→ Stated task
In the entries below, find every line with "Python" and copy it.

Stored entries:
☆ ☆ ☆ ☆ ☆

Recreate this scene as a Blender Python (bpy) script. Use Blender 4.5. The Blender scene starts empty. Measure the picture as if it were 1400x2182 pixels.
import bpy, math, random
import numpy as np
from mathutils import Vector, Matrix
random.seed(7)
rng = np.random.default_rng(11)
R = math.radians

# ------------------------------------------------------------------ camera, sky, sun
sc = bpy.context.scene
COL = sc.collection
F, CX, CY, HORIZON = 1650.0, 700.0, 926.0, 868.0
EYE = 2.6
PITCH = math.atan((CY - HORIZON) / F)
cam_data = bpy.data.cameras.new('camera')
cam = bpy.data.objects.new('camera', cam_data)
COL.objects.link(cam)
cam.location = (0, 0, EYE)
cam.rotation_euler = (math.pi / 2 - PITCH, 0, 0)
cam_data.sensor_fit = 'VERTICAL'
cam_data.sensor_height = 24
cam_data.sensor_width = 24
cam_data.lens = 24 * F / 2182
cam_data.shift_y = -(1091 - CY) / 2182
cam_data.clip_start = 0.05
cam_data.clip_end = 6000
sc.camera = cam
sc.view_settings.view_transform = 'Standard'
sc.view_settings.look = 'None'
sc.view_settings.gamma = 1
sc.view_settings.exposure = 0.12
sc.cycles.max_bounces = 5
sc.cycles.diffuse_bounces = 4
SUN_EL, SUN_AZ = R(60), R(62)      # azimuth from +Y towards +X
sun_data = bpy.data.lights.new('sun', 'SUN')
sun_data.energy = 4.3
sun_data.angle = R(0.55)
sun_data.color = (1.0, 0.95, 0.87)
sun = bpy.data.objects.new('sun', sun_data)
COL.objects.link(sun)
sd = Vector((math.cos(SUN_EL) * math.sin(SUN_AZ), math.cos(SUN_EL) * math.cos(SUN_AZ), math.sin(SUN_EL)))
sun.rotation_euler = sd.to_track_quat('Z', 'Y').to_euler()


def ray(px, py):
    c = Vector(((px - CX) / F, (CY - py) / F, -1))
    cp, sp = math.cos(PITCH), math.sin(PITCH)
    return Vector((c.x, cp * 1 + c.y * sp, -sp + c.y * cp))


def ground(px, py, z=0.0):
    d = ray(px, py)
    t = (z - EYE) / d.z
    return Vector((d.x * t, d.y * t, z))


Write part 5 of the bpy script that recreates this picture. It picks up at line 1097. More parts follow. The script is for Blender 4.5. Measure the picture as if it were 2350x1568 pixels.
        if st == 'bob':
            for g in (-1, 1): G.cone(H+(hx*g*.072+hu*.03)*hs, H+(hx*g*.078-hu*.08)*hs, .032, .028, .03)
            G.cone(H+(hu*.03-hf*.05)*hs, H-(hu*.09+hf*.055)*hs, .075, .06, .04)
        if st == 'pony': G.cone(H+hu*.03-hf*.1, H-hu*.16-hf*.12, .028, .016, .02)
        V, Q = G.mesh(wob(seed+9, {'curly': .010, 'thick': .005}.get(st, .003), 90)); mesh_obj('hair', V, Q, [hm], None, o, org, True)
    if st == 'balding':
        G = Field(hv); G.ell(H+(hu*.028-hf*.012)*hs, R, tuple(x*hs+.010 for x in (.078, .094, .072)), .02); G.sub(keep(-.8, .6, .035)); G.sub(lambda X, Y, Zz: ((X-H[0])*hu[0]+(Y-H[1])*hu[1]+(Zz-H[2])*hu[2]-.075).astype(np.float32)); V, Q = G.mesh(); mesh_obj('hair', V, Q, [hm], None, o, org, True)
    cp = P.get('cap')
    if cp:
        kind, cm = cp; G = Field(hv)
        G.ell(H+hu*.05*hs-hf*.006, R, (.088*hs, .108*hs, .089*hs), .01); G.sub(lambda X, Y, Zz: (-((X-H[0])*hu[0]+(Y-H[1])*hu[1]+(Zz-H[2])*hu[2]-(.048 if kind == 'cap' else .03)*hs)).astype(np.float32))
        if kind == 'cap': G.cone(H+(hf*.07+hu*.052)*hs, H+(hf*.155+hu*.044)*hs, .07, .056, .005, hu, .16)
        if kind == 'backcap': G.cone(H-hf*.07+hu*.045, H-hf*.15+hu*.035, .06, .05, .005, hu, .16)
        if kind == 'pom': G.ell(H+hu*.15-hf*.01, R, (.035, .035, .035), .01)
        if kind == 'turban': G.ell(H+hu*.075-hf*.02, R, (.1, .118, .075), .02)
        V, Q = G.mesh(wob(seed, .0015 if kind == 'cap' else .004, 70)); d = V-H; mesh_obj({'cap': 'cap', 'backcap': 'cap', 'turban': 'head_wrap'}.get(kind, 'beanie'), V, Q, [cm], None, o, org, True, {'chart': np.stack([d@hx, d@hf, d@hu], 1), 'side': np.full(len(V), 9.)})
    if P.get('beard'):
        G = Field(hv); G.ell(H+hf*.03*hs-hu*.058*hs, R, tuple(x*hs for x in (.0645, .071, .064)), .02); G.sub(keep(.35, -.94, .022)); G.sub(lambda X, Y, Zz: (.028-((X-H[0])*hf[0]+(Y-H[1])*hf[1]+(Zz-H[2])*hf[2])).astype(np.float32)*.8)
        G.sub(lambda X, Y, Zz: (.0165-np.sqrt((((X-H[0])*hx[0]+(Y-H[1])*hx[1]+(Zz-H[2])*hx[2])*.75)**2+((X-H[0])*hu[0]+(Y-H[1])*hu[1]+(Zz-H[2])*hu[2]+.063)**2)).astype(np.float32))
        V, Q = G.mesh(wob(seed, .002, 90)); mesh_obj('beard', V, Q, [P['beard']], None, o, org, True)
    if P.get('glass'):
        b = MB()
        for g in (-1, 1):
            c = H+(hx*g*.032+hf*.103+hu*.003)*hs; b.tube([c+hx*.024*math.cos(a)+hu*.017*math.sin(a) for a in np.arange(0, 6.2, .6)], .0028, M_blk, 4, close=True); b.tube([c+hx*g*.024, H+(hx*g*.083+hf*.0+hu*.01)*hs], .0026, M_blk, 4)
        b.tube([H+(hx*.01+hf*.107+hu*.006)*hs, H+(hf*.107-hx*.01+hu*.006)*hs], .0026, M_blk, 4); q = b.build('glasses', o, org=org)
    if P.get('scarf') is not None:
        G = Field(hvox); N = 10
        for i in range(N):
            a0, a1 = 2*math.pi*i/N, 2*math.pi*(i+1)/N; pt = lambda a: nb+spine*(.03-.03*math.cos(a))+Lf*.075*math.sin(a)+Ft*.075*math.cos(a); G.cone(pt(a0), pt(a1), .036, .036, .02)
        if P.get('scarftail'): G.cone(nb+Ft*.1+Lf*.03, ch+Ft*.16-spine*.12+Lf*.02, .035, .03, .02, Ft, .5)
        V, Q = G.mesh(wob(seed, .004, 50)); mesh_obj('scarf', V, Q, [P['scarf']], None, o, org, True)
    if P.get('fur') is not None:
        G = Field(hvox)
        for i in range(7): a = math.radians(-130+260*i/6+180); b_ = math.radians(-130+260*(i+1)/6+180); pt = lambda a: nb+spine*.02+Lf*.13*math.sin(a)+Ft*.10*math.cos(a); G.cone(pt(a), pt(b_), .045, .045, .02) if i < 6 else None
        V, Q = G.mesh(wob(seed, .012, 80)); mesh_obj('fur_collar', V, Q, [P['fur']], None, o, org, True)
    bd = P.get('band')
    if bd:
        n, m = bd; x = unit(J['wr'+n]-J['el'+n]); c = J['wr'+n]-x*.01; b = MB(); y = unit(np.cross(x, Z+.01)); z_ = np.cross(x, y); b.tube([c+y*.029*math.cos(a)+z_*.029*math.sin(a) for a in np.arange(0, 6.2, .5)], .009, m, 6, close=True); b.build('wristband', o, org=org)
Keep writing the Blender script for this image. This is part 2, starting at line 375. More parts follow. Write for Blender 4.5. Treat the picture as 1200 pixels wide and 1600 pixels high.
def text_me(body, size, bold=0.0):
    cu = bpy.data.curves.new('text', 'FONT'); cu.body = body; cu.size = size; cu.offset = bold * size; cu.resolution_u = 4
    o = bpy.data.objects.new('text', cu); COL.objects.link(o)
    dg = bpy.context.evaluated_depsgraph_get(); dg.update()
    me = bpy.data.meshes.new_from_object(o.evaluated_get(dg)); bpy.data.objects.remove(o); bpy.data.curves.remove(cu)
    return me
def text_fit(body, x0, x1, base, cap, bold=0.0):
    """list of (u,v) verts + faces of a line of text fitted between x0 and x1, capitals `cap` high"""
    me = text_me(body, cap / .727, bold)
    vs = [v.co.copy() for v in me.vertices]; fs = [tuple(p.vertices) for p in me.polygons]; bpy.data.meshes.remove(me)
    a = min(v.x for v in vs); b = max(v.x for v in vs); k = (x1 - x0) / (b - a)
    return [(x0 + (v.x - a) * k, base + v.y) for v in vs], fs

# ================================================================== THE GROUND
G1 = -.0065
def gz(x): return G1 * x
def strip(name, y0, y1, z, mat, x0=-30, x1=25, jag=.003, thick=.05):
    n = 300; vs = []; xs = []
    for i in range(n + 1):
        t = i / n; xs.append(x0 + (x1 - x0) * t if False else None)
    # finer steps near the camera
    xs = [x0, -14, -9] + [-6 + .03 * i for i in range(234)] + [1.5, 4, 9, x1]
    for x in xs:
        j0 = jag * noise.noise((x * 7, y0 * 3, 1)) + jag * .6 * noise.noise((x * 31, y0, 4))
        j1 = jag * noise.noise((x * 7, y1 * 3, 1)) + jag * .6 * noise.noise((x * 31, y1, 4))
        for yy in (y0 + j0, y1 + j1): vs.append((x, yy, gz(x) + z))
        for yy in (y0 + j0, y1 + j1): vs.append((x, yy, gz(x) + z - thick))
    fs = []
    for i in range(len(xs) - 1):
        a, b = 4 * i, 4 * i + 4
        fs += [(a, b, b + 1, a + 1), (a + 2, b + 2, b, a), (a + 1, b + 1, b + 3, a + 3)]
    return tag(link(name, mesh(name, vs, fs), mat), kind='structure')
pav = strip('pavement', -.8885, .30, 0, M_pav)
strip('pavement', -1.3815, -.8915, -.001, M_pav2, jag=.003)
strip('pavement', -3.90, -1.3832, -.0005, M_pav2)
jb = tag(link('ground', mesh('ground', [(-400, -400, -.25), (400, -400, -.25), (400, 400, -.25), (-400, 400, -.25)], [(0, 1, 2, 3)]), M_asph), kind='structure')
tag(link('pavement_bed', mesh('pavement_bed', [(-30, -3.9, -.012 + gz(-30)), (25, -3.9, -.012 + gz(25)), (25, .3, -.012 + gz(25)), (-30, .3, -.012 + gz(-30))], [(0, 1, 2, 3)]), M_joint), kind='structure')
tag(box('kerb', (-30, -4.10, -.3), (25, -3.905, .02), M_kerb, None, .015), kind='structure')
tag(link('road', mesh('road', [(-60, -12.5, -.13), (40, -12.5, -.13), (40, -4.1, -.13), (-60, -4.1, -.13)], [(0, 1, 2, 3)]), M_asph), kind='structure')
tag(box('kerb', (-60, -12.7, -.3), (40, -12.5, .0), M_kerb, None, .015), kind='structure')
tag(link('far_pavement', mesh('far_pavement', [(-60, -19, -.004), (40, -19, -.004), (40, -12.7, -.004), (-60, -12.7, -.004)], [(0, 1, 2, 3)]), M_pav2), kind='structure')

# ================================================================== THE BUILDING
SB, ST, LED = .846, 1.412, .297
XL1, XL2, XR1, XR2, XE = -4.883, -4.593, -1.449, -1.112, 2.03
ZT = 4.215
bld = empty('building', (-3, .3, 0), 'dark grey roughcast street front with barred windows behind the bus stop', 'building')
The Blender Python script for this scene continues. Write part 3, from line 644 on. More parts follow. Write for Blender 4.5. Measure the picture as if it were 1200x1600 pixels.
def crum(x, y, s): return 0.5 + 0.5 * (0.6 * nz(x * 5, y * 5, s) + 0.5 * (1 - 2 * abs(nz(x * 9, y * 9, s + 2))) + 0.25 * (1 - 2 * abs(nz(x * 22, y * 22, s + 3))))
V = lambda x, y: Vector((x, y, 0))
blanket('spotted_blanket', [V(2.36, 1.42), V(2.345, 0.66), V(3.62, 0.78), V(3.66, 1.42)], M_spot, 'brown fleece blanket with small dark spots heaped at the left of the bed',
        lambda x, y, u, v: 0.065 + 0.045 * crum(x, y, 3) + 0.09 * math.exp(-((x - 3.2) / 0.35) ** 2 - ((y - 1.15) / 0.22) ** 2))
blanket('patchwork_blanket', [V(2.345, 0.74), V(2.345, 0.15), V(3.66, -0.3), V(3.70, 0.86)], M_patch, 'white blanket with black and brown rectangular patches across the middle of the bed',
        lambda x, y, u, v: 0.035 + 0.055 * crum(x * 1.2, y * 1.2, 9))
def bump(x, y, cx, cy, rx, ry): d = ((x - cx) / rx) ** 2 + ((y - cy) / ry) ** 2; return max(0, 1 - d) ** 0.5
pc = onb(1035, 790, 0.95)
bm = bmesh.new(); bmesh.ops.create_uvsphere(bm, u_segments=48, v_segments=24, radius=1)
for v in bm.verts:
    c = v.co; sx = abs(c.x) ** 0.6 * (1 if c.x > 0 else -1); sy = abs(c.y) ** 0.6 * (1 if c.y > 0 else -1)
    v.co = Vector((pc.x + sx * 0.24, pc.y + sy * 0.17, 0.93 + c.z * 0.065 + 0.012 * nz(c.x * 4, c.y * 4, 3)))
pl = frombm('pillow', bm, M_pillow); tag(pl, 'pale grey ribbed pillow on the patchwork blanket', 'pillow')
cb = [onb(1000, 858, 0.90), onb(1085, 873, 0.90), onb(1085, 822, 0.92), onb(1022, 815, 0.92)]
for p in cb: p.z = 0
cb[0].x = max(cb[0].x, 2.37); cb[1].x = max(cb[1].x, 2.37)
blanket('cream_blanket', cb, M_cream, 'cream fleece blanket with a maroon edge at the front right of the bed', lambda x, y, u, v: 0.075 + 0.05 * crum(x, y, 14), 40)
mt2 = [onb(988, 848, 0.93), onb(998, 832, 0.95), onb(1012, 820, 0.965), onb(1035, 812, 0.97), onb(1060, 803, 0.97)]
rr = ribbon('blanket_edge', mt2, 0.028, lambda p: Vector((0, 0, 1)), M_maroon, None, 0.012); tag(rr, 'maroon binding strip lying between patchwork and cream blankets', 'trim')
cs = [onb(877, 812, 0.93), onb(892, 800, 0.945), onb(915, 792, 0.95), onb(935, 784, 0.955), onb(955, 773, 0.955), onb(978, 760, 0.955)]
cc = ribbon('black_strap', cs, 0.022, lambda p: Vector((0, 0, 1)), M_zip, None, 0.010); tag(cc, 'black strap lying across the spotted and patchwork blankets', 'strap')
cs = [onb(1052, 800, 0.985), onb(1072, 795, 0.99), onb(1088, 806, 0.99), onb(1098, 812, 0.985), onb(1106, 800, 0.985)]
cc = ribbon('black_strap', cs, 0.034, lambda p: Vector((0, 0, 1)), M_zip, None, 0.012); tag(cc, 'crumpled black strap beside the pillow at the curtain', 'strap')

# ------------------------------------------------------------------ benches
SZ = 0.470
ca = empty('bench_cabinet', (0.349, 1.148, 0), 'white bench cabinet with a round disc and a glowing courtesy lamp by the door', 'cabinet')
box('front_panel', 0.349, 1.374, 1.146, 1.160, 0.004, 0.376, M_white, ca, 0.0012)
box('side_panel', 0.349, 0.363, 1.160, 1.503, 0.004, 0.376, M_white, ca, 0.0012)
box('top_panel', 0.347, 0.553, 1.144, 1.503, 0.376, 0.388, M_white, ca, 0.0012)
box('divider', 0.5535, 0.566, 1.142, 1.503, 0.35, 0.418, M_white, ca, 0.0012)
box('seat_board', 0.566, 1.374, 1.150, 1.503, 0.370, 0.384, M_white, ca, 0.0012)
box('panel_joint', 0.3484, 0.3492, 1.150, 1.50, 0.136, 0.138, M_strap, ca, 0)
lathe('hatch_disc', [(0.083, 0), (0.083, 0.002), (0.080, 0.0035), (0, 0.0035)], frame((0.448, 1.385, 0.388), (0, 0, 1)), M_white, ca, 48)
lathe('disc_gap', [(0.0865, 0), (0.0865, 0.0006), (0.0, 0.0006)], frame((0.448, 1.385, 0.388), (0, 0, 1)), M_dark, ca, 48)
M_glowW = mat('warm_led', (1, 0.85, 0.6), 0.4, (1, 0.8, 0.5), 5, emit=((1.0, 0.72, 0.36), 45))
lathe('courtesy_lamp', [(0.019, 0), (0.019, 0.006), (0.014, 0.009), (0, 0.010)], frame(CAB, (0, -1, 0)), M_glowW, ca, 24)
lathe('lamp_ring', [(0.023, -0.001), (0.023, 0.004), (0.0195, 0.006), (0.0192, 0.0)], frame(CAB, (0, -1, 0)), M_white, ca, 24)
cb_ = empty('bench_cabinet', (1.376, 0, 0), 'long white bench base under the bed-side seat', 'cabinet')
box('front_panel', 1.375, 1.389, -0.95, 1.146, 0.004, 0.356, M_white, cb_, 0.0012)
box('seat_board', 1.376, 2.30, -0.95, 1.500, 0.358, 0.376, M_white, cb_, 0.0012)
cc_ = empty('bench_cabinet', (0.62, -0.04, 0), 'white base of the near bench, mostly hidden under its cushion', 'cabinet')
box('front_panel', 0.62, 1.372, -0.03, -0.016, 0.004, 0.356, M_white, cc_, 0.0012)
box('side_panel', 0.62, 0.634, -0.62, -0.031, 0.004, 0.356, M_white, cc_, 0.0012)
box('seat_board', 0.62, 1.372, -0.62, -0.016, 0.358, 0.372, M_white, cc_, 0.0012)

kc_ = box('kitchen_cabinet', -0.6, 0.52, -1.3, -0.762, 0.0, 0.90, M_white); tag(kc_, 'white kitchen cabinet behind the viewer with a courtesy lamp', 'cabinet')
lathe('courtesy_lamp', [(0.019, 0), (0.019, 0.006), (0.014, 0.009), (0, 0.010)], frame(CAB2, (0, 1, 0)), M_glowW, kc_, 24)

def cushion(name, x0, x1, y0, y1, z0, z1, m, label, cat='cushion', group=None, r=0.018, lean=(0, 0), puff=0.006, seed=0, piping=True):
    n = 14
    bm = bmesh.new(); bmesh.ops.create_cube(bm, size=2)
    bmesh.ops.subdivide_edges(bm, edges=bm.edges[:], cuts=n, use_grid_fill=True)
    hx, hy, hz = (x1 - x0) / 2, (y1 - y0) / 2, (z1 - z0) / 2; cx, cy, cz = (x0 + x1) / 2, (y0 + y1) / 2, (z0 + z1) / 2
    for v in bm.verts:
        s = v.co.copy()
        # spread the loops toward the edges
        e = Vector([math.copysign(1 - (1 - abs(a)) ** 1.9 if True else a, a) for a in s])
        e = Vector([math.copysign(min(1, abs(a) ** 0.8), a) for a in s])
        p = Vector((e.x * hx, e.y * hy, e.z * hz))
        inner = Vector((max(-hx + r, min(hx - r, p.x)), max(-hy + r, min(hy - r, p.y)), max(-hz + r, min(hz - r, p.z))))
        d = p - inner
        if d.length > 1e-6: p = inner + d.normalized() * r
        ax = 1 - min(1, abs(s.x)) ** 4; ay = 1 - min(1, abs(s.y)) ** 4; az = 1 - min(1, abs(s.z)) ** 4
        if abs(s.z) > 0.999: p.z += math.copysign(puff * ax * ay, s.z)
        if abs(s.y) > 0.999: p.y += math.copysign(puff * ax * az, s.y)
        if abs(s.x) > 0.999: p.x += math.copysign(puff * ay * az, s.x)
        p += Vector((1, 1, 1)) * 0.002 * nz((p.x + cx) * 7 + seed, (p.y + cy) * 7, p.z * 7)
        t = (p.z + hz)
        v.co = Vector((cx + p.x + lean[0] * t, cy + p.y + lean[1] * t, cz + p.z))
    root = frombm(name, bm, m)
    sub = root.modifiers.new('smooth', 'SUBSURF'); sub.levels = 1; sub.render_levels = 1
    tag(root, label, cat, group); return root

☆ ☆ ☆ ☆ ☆

→ Output for this exercise
Recreate this scene as a Blender Python (bpy) script. Use Blender 4.5. The Blender scene starts empty. Measure the picture as if it were 1400x2182 pixels.
The Blender Python script for this scene continues. Write part 3, from line 644 on. More parts follow. Write for Blender 4.5. Measure the picture as if it were 1200x1600 pixels.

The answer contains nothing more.